The Chinese government is lavishing benefits like free rent and cash handouts on homegrown start-ups in an effort to move beyond the factory floor.
In Dream Town, a collection of boxy office buildings on the gritty edge of this historic city, one tiny company is developing a portable 3-D printer. Another takes orders for traditional Chinese massages by smartphone. They are just two of the 710 start-ups being nurtured here.
Anywhere else, an incubator like Dream Town would be a vision of venture capitalists, angel investors or technology stalwarts. But this is China. The Chinese Communist Party doesn’t trust the invisible hand of capitalism alone to encourage entrepreneurship, especially since it is a big part of the leadership’s strategy to reshape the sagging economy.
Which is why the government of Hangzhou — a former royal capital that has been a major commercial hub for more than a millennium — built Dream Town and lavishes resources on start-ups.

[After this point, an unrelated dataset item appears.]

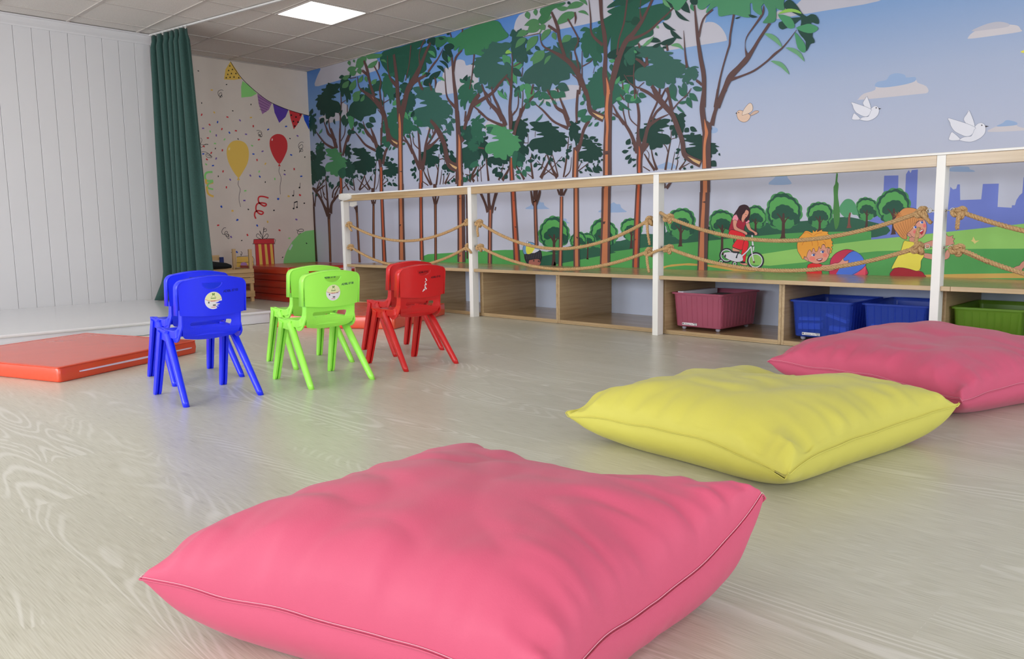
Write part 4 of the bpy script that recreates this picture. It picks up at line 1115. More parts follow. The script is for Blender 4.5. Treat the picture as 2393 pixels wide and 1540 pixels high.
for s in ('480,770 400,720 340,740', '500,780 560,740 640,730', '380,850 340,880 310,930', '460,860 480,900 480,940', '560,860 575,900 570,940', '660,860 690,890 700,920'): MU.line(pp('N', s), (206, 96, 40), .9)
for ex, ey in ((505, 1090), (652, 1040)):
    disc('N', ex-12, ey, 30, WH, 20); disc('N', ex, ey, 18, (40, 80, 160)); MU.line(pp('N', '%d,%d %d,%d %d,%d' % (ex-40, ey-8, ex-5, ey-28, ex+35, ey-12)), INK, 1)
disc('N', 480, 1150, 48, (238, 132, 116), 32); disc('N', 690, 1095, 36, (238, 132, 116), 34)
fig('N', '550,1165 600,1150 645,1145 630,1185 600,1195 570,1185', (150, 50, 60), .6); GP('N', '565,1165 635,1150 625,1165 590,1175', WH)
# girl in the yellow shirt
fig('O', '235,1470 290,1350 400,1350 610,1395 660,1440 650,1480', (168, 34, 48), .9)
fig('O', '640,1170 700,1165 780,1180 900,1200 950,1120 990,1160 980,1220 920,1250 800,1250 640,1215', SK2, .8)
fig('O', '600,1060 680,1030 770,1000 880,1040 930,1040 915,970 940,905 965,950 1035,935 1020,970 1055,975 1030,1010 1050,1040 980,1060 900,1080 770,1080 620,1110', SK2, .8)
fig('O', '410,1000 480,1015 620,1015 600,1120 640,1160 660,1200 620,1265 600,1390 480,1370 330,1345 240,1365 300,1240 360,1130 385,1050', (236, 222, 84), .9)
fig('O', '480,960 580,960 565,1015 475,1010', SK2, .6)
fig('O', '440,910 500,860 560,780 620,735 665,740 690,800 685,880 655,940 600,975 520,960 480,930', SK, .8)
fig('O', '440,915 480,915 500,960 460,950', SK2, .6)
fig('O', '270,760 300,690 380,600 450,580 540,590 620,640 665,730 590,745 550,790 490,870 440,910 440,960 430,985 370,970 310,900 265,830', (216, 146, 84), .9)
for k in range(11):
    a = k/10; MU.line([(2040+(285+a*330)/5.5, 380+(815-a*150)/5.5-2), (2040+(330+a*250)/5.5, 380+(870-a*120)/5.5), (2040+(395+a*140)/5.5, 380+(960-a*190)/5.5)], (160, 96, 52), .9)
for k in range(9): aa = 2*pi*k/9; MU.line([(2040+320/5.5, 380+675/5.5), (2040+(320+55*cos(aa))/5.5, 380+(675+45*sin(aa))/5.5)], (176, 104, 54), 1.4)
for ex, ey in ((548, 830), (632, 768)): disc('O', ex-6, ey, 22, WH, 18); disc('O', ex+2, ey, 14, (40, 90, 190)); MU.line(pp('O', '%d,%d %d,%d' % (ex-22, ey-10, ex+14, ey-24)), INK, 1)
disc('O', 545, 890, 26, (238, 116, 116), 22); disc('O', 665, 810, 18, (238, 116, 116), 26)
fig('O', '590,880 645,855 650,890 630,925 610,910', (196, 40, 60), .5); GP('O', '600,882 642,860 640,875 608,892', WH)
fig('Q', '955,1390 1000,1340 1060,1320 1116,1260 1300,1200 1300,1330 1116,1350 1080,1430 1050,1400 1010,1420', SK2, .8)
GP('Q', '435,1005 455,990 465,950 485,985 495,1005 545,1000 500,1030 485,1045 465,1020', (224, 206, 130), 0)
# boy with the cap, behind the shelf
fig('K', '980,1200 1010,1330 1170,1330 1190,1220', (170, 104, 92), .8)
fig('K', '920,1130 1000,1120 1100,1110 1190,1055 1220,1140 1215,1220 1180,1270 1180,1210 1040,1225 1000,1240 990,1300 940,1240', (44, 42, 52), .7)
for k in range(9): MU.line([(1100+(950+k*30)/7.335, 440+(1135-k*6)/7.335), (1100+(965+k*29)/7.335, 440+(1215-k*2)/7.335)], (96, 96, 106), .7)
fig('K', '895,1060 910,990 970,930 1060,930 1130,980 1190,1055 1100,1110 1000,1120 920,1130', (108, 158, 204), .8)
GP('K', '950,1000 1000,940 1060,980 1100,1030 1050,1108 965,1122', (224, 222, 84)); GP('K', '1100,1035 1190,1055 1100,1108 1052,1108', WH, 0); disc('K', 975, 925, 16, WH, 22, w=.6)
disc('K', 1085, 1240, 10, INK, 18); disc('K', 1165, 1250, 10, INK, 16)
# birds
def bird(f):
    for s in ('1018,905 1060,945 1058,957 1002,958 1000,935', '1118,770 1150,862 1135,880 1088,840 1090,810 1105,790', '1150,870 1175,850 1195,850 1212,868 1210,910 1180,945 1130,967 1090,965 1060,955 1090,935 1130,930', '1000,818 1140,868 1147,890 1130,925 1095,933 1060,918 1030,900 1010,870 1003,845'):
        P = [f(x, y) for x, y in [tuple(map(float, w.split(','))) for w in s.split()]]; P = sm(P, 3); MU.poly(P, (228, 228, 238)); MU.line(P[::2], (140, 146, 168), .8, True)
    b = [f(*q) for q in ((1210, 865), (1234, 869), (1212, 876))]; MU.poly(b, INK); e = f(1191, 863); MU.poly([(e[0]+1.6*cos(t), e[1]+1.6*sin(t)) for t in [k*.785 for k in range(8)]], INK)
bird(lambda x, y: (1700+x/3.4228, y/3.4228))
bird(lambda x, y: (1700+(1776+(x-1000)*1.36)/3.4228, (884+(y-770)*1.27)/3.4228))
BB = (222, 190, 168)
for s, c in (('185,915 225,885 252,895 195,925', (206, 176, 158)), ('75,905 90,885 115,885 150,900 185,925 165,965 130,977 95,962 80,935', BB), ('118,920 130,880 165,835 185,825 200,840 203,880 175,905 130,920', (226, 204, 188))):
    P = sm(pp('R', s)); MU.poly(P, c); MU.line(P[::2], (110, 80, 70), .7, True)
GP('R', '64,905 78,899 78,913', INK, 0); disc('R', 91, 901, 4, INK)
GP('R', '2345,415 2372,402 2400,405 2400,425 2365,424', (230, 220, 90), 2)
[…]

The businesses here get a slate of benefits like subsidized rent, cash handouts and special training, all courtesy of the city.

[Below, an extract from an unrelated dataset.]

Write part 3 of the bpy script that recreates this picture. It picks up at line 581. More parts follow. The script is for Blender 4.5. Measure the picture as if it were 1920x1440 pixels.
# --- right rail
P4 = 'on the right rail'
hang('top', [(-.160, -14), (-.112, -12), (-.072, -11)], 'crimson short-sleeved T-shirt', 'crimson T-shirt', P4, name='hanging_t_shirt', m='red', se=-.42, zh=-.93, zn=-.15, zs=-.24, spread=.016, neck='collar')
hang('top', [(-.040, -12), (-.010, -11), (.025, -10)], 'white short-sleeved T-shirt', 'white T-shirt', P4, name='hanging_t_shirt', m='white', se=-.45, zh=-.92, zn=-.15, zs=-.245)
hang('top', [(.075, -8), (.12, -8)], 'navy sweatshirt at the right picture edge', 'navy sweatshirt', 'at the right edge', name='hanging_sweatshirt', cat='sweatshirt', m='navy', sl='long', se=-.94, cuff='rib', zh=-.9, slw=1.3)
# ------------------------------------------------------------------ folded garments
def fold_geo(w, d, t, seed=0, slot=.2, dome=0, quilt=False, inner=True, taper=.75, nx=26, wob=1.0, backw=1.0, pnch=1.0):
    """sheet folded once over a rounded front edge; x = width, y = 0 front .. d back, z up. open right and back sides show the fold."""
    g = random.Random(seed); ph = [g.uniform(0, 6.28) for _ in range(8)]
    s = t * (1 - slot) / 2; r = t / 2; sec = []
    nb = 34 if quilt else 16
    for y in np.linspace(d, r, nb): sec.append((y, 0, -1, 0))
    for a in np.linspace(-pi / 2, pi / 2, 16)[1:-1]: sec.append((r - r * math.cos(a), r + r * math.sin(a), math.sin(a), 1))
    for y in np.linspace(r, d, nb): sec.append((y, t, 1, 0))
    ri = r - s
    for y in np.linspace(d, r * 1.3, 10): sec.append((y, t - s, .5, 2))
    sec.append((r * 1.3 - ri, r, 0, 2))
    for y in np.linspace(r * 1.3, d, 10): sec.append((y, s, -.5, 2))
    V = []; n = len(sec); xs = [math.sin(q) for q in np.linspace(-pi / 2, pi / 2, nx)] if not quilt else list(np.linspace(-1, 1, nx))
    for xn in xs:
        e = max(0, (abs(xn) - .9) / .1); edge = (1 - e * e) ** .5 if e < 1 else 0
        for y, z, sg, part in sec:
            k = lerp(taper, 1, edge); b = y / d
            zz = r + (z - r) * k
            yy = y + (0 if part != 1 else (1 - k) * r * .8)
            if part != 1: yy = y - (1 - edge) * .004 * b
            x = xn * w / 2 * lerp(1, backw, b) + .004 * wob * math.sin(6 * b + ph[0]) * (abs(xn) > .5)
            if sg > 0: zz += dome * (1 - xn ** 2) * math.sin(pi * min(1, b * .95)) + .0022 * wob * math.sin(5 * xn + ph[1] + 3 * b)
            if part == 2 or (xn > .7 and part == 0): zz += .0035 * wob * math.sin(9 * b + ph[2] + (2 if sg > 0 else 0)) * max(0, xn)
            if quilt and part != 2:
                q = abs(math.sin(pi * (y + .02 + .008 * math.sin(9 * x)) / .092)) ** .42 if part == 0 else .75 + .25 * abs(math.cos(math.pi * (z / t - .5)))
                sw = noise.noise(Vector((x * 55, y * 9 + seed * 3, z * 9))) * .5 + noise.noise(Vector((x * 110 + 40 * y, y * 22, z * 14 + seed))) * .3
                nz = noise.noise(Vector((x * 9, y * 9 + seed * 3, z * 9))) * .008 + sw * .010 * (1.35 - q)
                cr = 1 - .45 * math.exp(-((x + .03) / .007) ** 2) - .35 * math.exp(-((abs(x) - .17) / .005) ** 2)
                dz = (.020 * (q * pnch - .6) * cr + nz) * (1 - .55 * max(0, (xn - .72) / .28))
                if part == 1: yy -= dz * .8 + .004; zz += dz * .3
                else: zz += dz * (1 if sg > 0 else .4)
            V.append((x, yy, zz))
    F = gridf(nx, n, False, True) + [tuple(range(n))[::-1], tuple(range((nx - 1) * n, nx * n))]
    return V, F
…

Chemayi, which offers car repair services through a smartphone app, is staying rent-free at Dream Town for three years and is applying for as much as $450,000 in subsidies from city authorities to help pay salaries and buy equipment.
A Swell of Subsidies
After submitting a 10-page proposal in 2014 to join a Hangzhou incubator, Ai Binke sat nervously before a committee of tech industry executives who questioned his future prospects. His software company, Yun Ran Internet of Things, had only four employees, and its business deals had been small. But his start-up, Mr. Ai explained to the committee, had great potential.
That was sufficient for the judges to award him 100,000 renminbi in subsidies. The bulk, roughly 70 percent, was instantly transferred into his corporate bank account. “As long as you run projects that are encouraged by the Hangzhou government, you can get the subsidies,” said Mr. Ai, 29. “It’s not very difficult.”